:: Task statement ::
The records that follow are to be repeated without alteration.

= = = = = = =

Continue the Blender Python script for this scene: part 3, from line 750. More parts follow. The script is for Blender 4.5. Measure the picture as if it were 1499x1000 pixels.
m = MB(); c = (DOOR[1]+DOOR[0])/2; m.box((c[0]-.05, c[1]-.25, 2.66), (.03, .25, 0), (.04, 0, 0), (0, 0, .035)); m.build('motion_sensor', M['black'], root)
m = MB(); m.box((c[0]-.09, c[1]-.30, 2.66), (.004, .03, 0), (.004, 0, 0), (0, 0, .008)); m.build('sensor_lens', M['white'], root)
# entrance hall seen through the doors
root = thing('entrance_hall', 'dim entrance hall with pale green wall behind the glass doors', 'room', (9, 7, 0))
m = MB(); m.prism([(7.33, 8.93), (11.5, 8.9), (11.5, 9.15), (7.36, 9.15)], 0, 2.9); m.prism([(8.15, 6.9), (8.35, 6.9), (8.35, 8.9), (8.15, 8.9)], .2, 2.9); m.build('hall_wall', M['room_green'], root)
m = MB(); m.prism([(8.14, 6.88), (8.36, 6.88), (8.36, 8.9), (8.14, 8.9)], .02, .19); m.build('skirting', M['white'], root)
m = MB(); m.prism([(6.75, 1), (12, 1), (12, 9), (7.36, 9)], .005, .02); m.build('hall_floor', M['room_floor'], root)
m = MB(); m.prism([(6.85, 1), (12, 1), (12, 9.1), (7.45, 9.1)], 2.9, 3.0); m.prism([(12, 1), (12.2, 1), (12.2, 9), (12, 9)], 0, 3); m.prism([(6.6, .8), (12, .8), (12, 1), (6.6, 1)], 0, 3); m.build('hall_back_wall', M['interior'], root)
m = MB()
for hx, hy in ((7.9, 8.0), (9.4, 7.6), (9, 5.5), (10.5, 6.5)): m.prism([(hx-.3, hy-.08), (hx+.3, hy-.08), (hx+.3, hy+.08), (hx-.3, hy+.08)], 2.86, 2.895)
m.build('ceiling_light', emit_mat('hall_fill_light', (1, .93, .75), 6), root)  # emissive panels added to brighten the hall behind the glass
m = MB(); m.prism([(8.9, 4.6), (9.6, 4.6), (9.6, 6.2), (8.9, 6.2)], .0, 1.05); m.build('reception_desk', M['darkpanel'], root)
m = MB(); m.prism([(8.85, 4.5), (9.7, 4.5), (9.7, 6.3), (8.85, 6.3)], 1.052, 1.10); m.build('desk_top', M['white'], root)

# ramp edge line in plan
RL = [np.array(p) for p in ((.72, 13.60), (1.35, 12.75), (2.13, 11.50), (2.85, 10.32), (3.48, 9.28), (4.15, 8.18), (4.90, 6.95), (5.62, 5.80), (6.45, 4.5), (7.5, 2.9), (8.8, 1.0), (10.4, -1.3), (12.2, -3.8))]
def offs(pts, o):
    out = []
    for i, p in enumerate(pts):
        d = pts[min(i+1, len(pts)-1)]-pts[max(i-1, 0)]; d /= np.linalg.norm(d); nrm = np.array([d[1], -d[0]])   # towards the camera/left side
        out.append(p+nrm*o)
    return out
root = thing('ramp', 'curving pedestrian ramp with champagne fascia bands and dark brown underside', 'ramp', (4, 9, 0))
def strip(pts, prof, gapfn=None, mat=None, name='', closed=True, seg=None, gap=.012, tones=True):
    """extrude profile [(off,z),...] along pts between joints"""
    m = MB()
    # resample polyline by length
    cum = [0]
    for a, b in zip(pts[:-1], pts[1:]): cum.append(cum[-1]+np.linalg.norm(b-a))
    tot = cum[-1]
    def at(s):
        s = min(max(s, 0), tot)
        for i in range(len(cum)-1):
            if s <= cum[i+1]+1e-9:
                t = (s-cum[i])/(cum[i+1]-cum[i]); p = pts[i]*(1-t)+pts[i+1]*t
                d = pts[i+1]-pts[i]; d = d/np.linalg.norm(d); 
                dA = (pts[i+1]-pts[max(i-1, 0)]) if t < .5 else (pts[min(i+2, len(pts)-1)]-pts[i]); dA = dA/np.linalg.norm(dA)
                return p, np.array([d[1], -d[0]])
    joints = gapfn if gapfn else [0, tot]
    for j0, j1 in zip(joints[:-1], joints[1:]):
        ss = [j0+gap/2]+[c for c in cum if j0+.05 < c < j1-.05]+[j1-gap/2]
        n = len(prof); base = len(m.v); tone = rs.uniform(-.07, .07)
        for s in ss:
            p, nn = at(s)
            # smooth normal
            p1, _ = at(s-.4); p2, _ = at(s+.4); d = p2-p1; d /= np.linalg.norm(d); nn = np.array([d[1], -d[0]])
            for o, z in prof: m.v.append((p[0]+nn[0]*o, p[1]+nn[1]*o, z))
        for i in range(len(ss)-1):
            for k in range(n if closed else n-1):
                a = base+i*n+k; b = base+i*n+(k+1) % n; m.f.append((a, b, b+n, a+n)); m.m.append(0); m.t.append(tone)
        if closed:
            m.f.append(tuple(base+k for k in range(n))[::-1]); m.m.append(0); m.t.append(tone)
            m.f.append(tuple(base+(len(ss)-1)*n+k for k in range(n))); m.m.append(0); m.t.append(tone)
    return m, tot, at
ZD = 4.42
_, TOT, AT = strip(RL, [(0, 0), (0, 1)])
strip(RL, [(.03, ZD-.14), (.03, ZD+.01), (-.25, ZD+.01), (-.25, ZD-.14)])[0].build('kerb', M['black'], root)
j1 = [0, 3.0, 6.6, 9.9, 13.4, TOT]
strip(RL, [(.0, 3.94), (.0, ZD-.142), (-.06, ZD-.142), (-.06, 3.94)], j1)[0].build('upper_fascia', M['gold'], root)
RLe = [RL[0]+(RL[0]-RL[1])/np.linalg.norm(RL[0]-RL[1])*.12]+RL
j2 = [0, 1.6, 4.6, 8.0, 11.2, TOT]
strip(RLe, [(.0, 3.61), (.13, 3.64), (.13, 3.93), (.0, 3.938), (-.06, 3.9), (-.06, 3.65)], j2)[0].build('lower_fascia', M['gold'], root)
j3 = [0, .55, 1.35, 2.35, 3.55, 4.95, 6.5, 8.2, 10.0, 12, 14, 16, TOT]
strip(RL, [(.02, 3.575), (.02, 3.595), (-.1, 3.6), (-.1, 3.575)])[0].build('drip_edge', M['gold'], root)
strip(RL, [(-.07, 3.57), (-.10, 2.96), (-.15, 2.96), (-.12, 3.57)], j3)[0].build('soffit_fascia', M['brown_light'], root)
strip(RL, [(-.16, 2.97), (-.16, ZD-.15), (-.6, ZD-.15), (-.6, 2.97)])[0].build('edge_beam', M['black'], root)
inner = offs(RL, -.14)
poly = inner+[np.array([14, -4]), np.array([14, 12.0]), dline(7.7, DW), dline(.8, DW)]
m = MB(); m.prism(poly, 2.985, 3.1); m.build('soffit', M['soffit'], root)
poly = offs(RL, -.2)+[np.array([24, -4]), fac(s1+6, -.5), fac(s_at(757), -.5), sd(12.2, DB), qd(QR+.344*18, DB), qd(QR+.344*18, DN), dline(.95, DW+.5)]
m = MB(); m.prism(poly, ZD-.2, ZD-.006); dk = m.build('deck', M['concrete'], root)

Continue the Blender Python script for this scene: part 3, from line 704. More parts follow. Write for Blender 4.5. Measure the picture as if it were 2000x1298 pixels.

= = = = = = =

:: Solution ::
Continue the Blender Python script for this scene: part 3, from line 750. More parts follow. The script is for Blender 4.5. Measure the picture as if it were 1499x1000 pixels.
m = MB(); c = (DOOR[1]+DOOR[0])/2; m.box((c[0]-.05, c[1]-.25, 2.66), (.03, .25, 0), (.04, 0, 0), (0, 0, .035)); m.build('motion_sensor', M['black'], root)
m = MB(); m.box((c[0]-.09, c[1]-.30, 2.66), (.004, .03, 0), (.004, 0, 0), (0, 0, .008)); m.build('sensor_lens', M['white'], root)
# entrance hall seen through the doors
root = thing('entrance_hall', 'dim entrance hall with pale green wall behind the glass doors', 'room', (9, 7, 0))
m = MB(); m.prism([(7.33, 8.93), (11.5, 8.9), (11.5, 9.15), (7.36, 9.15)], 0, 2.9); m.prism([(8.15, 6.9), (8.35, 6.9), (8.35, 8.9), (8.15, 8.9)], .2, 2.9); m.build('hall_wall', M['room_green'], root)
m = MB(); m.prism([(8.14, 6.88), (8.36, 6.88), (8.36, 8.9), (8.14, 8.9)], .02, .19); m.build('skirting', M['white'], root)
m = MB(); m.prism([(6.75, 1), (12, 1), (12, 9), (7.36, 9)], .005, .02); m.build('hall_floor', M['room_floor'], root)
m = MB(); m.prism([(6.85, 1), (12, 1), (12, 9.1), (7.45, 9.1)], 2.9, 3.0); m.prism([(12, 1), (12.2, 1), (12.2, 9), (12, 9)], 0, 3); m.prism([(6.6, .8), (12, .8), (12, 1), (6.6, 1)], 0, 3); m.build('hall_back_wall', M['interior'], root)
m = MB()
for hx, hy in ((7.9, 8.0), (9.4, 7.6), (9, 5.5), (10.5, 6.5)): m.prism([(hx-.3, hy-.08), (hx+.3, hy-.08), (hx+.3, hy+.08), (hx-.3, hy+.08)], 2.86, 2.895)
m.build('ceiling_light', emit_mat('hall_fill_light', (1, .93, .75), 6), root)  # emissive panels added to brighten the hall behind the glass
m = MB(); m.prism([(8.9, 4.6), (9.6, 4.6), (9.6, 6.2), (8.9, 6.2)], .0, 1.05); m.build('reception_desk', M['darkpanel'], root)
m = MB(); m.prism([(8.85, 4.5), (9.7, 4.5), (9.7, 6.3), (8.85, 6.3)], 1.052, 1.10); m.build('desk_top', M['white'], root)

# ramp edge line in plan
RL = [np.array(p) for p in ((.72, 13.60), (1.35, 12.75), (2.13, 11.50), (2.85, 10.32), (3.48, 9.28), (4.15, 8.18), (4.90, 6.95), (5.62, 5.80), (6.45, 4.5), (7.5, 2.9), (8.8, 1.0), (10.4, -1.3), (12.2, -3.8))]
def offs(pts, o):
    out = []
    for i, p in enumerate(pts):
        d = pts[min(i+1, len(pts)-1)]-pts[max(i-1, 0)]; d /= np.linalg.norm(d); nrm = np.array([d[1], -d[0]])   # towards the camera/left side
        out.append(p+nrm*o)
    return out
root = thing('ramp', 'curving pedestrian ramp with champagne fascia bands and dark brown underside', 'ramp', (4, 9, 0))
def strip(pts, prof, gapfn=None, mat=None, name='', closed=True, seg=None, gap=.012, tones=True):
    """extrude profile [(off,z),...] along pts between joints"""
    m = MB()
    # resample polyline by length
    cum = [0]
    for a, b in zip(pts[:-1], pts[1:]): cum.append(cum[-1]+np.linalg.norm(b-a))
    tot = cum[-1]
    def at(s):
        s = min(max(s, 0), tot)
        for i in range(len(cum)-1):
            if s <= cum[i+1]+1e-9:
                t = (s-cum[i])/(cum[i+1]-cum[i]); p = pts[i]*(1-t)+pts[i+1]*t
                d = pts[i+1]-pts[i]; d = d/np.linalg.norm(d); 
                dA = (pts[i+1]-pts[max(i-1, 0)]) if t < .5 else (pts[min(i+2, len(pts)-1)]-pts[i]); dA = dA/np.linalg.norm(dA)
                return p, np.array([d[1], -d[0]])
    joints = gapfn if gapfn else [0, tot]
    for j0, j1 in zip(joints[:-1], joints[1:]):
        ss = [j0+gap/2]+[c for c in cum if j0+.05 < c < j1-.05]+[j1-gap/2]
        n = len(prof); base = len(m.v); tone = rs.uniform(-.07, .07)
        for s in ss:
            p, nn = at(s)
            # smooth normal
            p1, _ = at(s-.4); p2, _ = at(s+.4); d = p2-p1; d /= np.linalg.norm(d); nn = np.array([d[1], -d[0]])
            for o, z in prof: m.v.append((p[0]+nn[0]*o, p[1]+nn[1]*o, z))
        for i in range(len(ss)-1):
            for k in range(n if closed else n-1):
                a = base+i*n+k; b = base+i*n+(k+1) % n; m.f.append((a, b, b+n, a+n)); m.m.append(0); m.t.append(tone)
        if closed:
            m.f.append(tuple(base+k for k in range(n))[::-1]); m.m.append(0); m.t.append(tone)
            m.f.append(tuple(base+(len(ss)-1)*n+k for k in range(n))); m.m.append(0); m.t.append(tone)
    return m, tot, at
ZD = 4.42
_, TOT, AT = strip(RL, [(0, 0), (0, 1)])
strip(RL, [(.03, ZD-.14), (.03, ZD+.01), (-.25, ZD+.01), (-.25, ZD-.14)])[0].build('kerb', M['black'], root)
j1 = [0, 3.0, 6.6, 9.9, 13.4, TOT]
strip(RL, [(.0, 3.94), (.0, ZD-.142), (-.06, ZD-.142), (-.06, 3.94)], j1)[0].build('upper_fascia', M['gold'], root)
RLe = [RL[0]+(RL[0]-RL[1])/np.linalg.norm(RL[0]-RL[1])*.12]+RL
j2 = [0, 1.6, 4.6, 8.0, 11.2, TOT]
strip(RLe, [(.0, 3.61), (.13, 3.64), (.13, 3.93), (.0, 3.938), (-.06, 3.9), (-.06, 3.65)], j2)[0].build('lower_fascia', M['gold'], root)
j3 = [0, .55, 1.35, 2.35, 3.55, 4.95, 6.5, 8.2, 10.0, 12, 14, 16, TOT]
strip(RL, [(.02, 3.575), (.02, 3.595), (-.1, 3.6), (-.1, 3.575)])[0].build('drip_edge', M['gold'], root)
strip(RL, [(-.07, 3.57), (-.10, 2.96), (-.15, 2.96), (-.12, 3.57)], j3)[0].build('soffit_fascia', M['brown_light'], root)
strip(RL, [(-.16, 2.97), (-.16, ZD-.15), (-.6, ZD-.15), (-.6, 2.97)])[0].build('edge_beam', M['black'], root)
inner = offs(RL, -.14)
poly = inner+[np.array([14, -4]), np.array([14, 12.0]), dline(7.7, DW), dline(.8, DW)]
m = MB(); m.prism(poly, 2.985, 3.1); m.build('soffit', M['soffit'], root)
poly = offs(RL, -.2)+[np.array([24, -4]), fac(s1+6, -.5), fac(s_at(757), -.5), sd(12.2, DB), qd(QR+.344*18, DB), qd(QR+.344*18, DN), dline(.95, DW+.5)]
m = MB(); m.prism(poly, ZD-.2, ZD-.006); dk = m.build('deck', M['concrete'], root)

Continue the Blender Python script for this scene: part 3, from line 704. More parts follow. Write for Blender 4.5. Measure the picture as if it were 2000x1298 pixels.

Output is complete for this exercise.